1733-11-10, de Michel Linant à Pierre Robert Le Cornier de Cideville.

Vous m'exhortez en vers, Mon cher ami, d'en faire à mon tour.
Vos raisons sont si bones qu'elles me persuadent et vos vers sont si bien faits qu'ils me découragent, mais ce n'est pas la seule chose qui contribue à cette inaction apparente où je suis depuis trois mois. Cepandant j'ay fait un autre plan pour ma tragédie, que je n'ay quittée que parcequ'il s'en est présentée une qui m'a paru plus singulier et plus interressante. Je vous en parleray à la première fois, que je vous écriray. Le plan en est tout fait. Mr de V. lui même est fort content de l'intérest et de la position qui constituent les deux premiers actes. Elle ne doit et ne peut estre qu'en trois. Il dit que si je puis rendre le troisiemme aussi touchant que les deux autres je feray quelque chose de bien neuf. C'est une tragédie bourgeoise que j'ay fondée sur un espèce de conte bleu que m'a fait mdme Duchatelet.
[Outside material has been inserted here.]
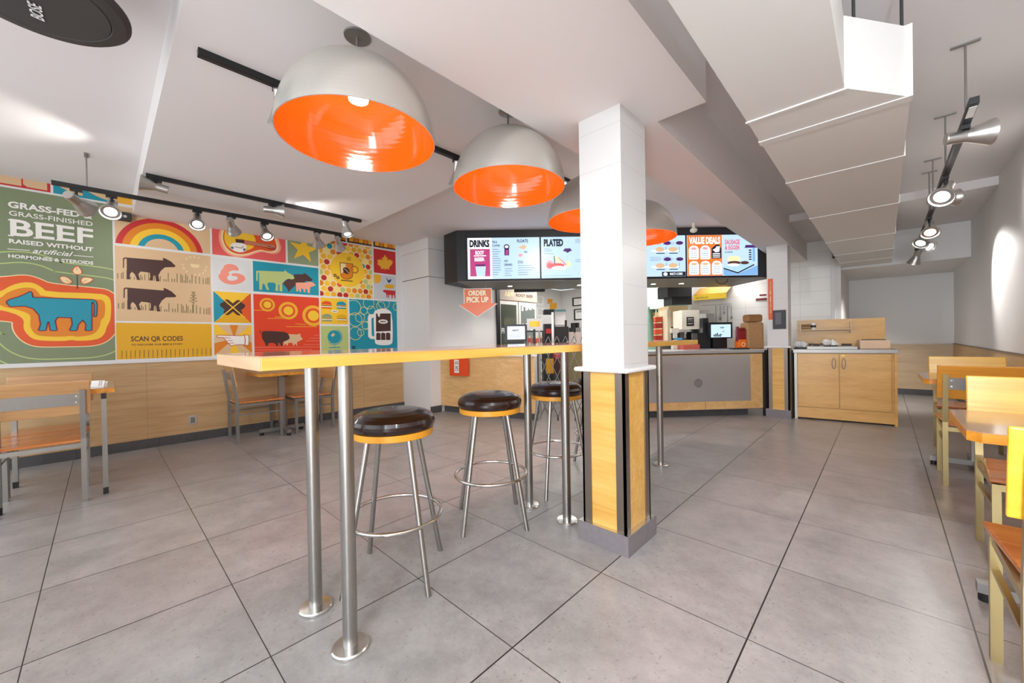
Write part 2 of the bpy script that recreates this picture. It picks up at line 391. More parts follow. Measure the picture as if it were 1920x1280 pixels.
# ------------------------------------------------------------------ high bar
t = thing('high_bar_table', 'long high bar table with thick oak edge on pairs of steel posts', 'bar table', (-0.58, 1.1, 0))
BX0, BX1, BY0, BY1 = -0.885, -0.285, -0.70, 2.86
b = MB().box(BX0+.002, BX1-.002, BY0+.002, BY1-.002, 1.076, 1.0805, BARTOP); b.build('bar_top', t)
b = MB().box(BX0, BX1, BY0+.001, BY1, 1.039, 1.076, BAREDGE); b.build('bar_edge', t, bevel=0.002)
MB().box(BX0+.001, BX1-.001, BY0-.001, BY0+.004, 1.0385, 1.0775, BAREND).build('bar_end', t)
for x, y in ((-0.435, -0.40), (-0.756, -0.405), (-0.424, 0.93), (-0.741, 0.946), (-0.432, 2.328), (-0.75, 2.33)):
    l = MB().cyl((x, y, 0.012), (x, y, 1.04), 0.0255, STEEL, n=28, caps=False).build('leg', t)
    b = MB().lathe([(0.001, 0), (0.062, 0), (0.065, 0.003), (0.065, 0.010), (0.061, 0.0145), (0.027, 0.016), (0.001, 0.016)], (x, y, 0), STEELL)
    b.build('floor_flange', l, root=t)

# ------------------------------------------------------------------ bar stools
def make_stool(loc, rz, label):
    t = thing('bar_stool', label, 'bar stool', loc, rz, 'round brown bar stools along the high bar')
    R = 0.19
    b = L_().lathe([(0.001, .70), (R-.008, .70), (R+.002, .709), (R+.007, .724), (R+.007, .738), (R+.001, .754), (R-.013, .768), (R-.035, .779), (R-.07, .788), (R-.12, .793), (0.001, .795)], (0, 0, 0), VINYL, n=56)
    b.build('seat_cushion', t)
    L_().lathe([(0.001, .672), (R-.004, .672), (R-.002, .675), (R-.002, .702), (0.001, .702)], (0, 0, 0), SEATR, n=56).build('seat_ring', t)
    for k in range(4):
        a = k*PI/2-PI/2; d = Vector((c(a), s_(a), 0))
        L_().cyl(d*0.13+Vector((0, 0, .675)), d*0.262, 0.0125, STEEL, n=16).build('leg', t)
    rr = 0.13+(0.262-0.13)*(1-0.29/0.69)+0.012
    L_().tube([(rr*c(2*PI*i/48), rr*s_(2*PI*i/48), 0.29) for i in range(48)], 0.0095, STEELL, closed=True).build('foot_ring', t)
    return t
st = make_stool((-.73, -.046, 0), 0.02, 'nearest round brown bar stool, right behind the two front bar posts')
dup(st, (-.79, .646, 0), 0.14, 'second bar stool from the front, standing clear left of the middle posts')
dup(st, (-.80, 1.33, 0), 0.35, 'third bar stool, seat crossed by the steel post next to the column')
dup(st, (-.80, 1.96, 0), 0.1, 'farthest bar stool, mostly hidden behind the clad column')

# ------------------------------------------------------------------ pendants
def make_pendant(loc, ztop, label):
    t = thing('pendant_lamp', label, 'pendant lamp', loc, 0, 'large dome pendants in a row over the high bar')
    R = 0.337; H = 0.352
    pr = [(R*c(a) if a < PI/2-.001 else 0.001, H*s_(a)) for a in [PI/2*i/28 for i in range(29)]]
    L_().lathe(pr, (0, 0, 0), PEND, n=72).lathe([(R, 0), (R-.004, 0)], (0, 0, 0), PEND, n=72).build('dome_shade', t)
    pi = [((R-.004)*c(a) if a < PI/2-.001 else 0.001, (H-.004)*s_(a)) for a in [PI/2*i/28 for i in range(29)]]
    L_().lathe(pi, (0, 0, 0), ORANGE, n=72).build('orange_lining', t)
    L_().cyl((0, 0, H-.01), (0, 0, ztop-2.03), 0.006, TUBE).build('rod', t)
    L_().lathe([(0.058, 0), (0.056, -.006), (0.02, -.010), (0.001, -.010)], (0, 0, ztop-2.03), TUBE).build('ceiling_canopy', t)
    b = L_().cyl((0, 0, .347), (0, 0, .29), 0.022, CREAM); b.build('socket', t)
    L_().lathe([(0.022, .30), (0.03, .26), (0.045, .205), (0.042, .18), (0.001, .165)], (0, 0, 0), LENS, n=24).build('bulb', t)
    return t
PZ = 2.03
p1 = make_pendant((-.735, -.185, PZ), ZM, 'nearest and largest looking dome pendant, silver outside, glossy orange inside')
p2 = dup(p1, (-.665, .722, PZ), 0, 'second dome pendant from the front, left of the tiled column')
p3 = make_pendant((-.675, 1.66, PZ), 2.69, 'third dome pendant, half hidden behind the tiled column')
p4 = dup(p3, (-.675, 2.47, PZ), 0, 'farthest dome pendant, showing to the right of the tiled column')
for p in (p1, p2, p3, p4):
    light('bulb_light', 'POINT', (p.location.x, p.location.y, PZ+.12), 5, 0.045, color=(1, .93, .85))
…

Je suis persuadé qu'on est las au théâtre françois de la dureté des tirans et de la fierté des princesses, des vers guindez et des chapeaux de plumes, qu'il ne s'y agit pas tant de faire paroitre des rois que d'exprimer des passions.

Si le chagrin d'apprendre que ma mère et ma sœur sont dans la dernière misère ne m'avoit empêché de travailler, illy auroit un acte de ma pièce fait. Leur malheur fait les trois quarts du mien.

De cent lieux à Sirey la misère m'assiège
Et j'y cherche à la fois de la gloire et du pain,
La grammaire au corps sec, au ton plat de collège,
Me fait baailler le soir et m'endort le matin;
Mais un martire plus froid, la timide contrainte,
Fille de la misère et mère de la crainte,
Enchaîne mon génie, étouffe ses enfants,
Et les anéantit à peine encore naissants.
La nüe est sur ma tête et le tonnere gronde.
Confiné dans le coin d'un détour de ce monde
J'attens après l'orage un jour pure et serain.
Des hommes ou des dieux j'espère que la main
Pourra guider mes pas en cette nuit profonde,
Mais la terre est de fer et les cieux sont d'airain.
Pour conjurer ces maux j'invoque la paresse,
Douce sœur du néant, aimable enchanteresse,
Tu m'endors et mon cœur par des songes flateurs
Trouve en de faux plaisirs l'oubly des cruels maleheurs.
Mais quoy si tu m'endors des [ . . . ] merveille
Ce got par ma voix parle et ma lire sômeille
Et si je veux sur elle accorder quelques sons
Les soins comme des vents emportent mes chansons,
Ils démontent toujours ma lire que j'aprête
Et souflent sur mes doigts un froid qui les arrête:
Voit on les fleurs au milieu des hivers,
Au milieu des soucis voit on naitre les v[ers].
Amy, quoi que [la] torpide haleine
De mille vents impérieux,
Malgré le penchant qui l'entraine,
Arrête et reserre ma veine,
Echaufe la d'un soufle heureux.
Tu la verras rompre ces nœuds
Et de la glace qui l'enchaine
Sortir avec effort et jaillir jusqu'aux cieux.

Vous voyez mon cher ami que je donne encore signe de poésie et vous le voyez au moins à la tournure de ces vers qu'a l'orgueil qu'ils expriment.